Mit dieser Einschätzung liegt Mustafa allerdings falsch. Die verantwortlichen Politiker in der EU sind sich sehr wohl bewusst, wo das Problem liegt. Nur besteht ihr Lösungsvorschlag genau darin, wogegen die Roma in Medzitlija protestierten. Die EU-Staaten wollen Kriegsflüchtlinge am besten überhaupt nicht über ihre Außenmauer lassen. Und wenn sie es doch geschafft haben, werden sie nach dem Willen der Innenminister so schnell wie möglich wieder abgeschoben. Erst im Mai hat die deutsche Innenministerkonferenz nochmals bestätigt, dass Roma aus dem Kosovo grundsätzlich ausreisepflichtig sind. In den vergangenen Monaten kam es immer wieder zu Abschiebungen.
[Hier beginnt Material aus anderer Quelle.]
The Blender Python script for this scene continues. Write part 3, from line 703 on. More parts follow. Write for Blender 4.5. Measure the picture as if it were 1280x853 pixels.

Die Innenminister der EU diskutieren derweil über die Einrichtung von Lagern außerhalb der EU, um Flüchtlinge schon vor den Grenzen abzufangen und zu internieren. Diese Lager sollen sich nach der Vorstellung des britischen Premierministers Tony Blair am australischen Modell orientieren. Dort werden Flüchtlinge, die von den Behörden auf See oder an den Küsten aufgegriffen werden, in bewachte Zentren außerhalb des australischen Hoheitsgebiets auf die Insel Nauru und nach Papua Neuguinea gebracht. Dort wird über Asylanträge entschieden, so dass nur die wenigen anerkannten Flüchtlinge nach Australien gelangen. In Papieren, die derzeit innerhalb der EU-Gremien kursieren, wird die Einrichtung ähnlicher Zentren vor den Außengrenzen der EU in Albanien, Kroatien, der Ukraine und Russland diskutiert. Dort wäre dann wohl auch Platz für die Roma von Medzitlija.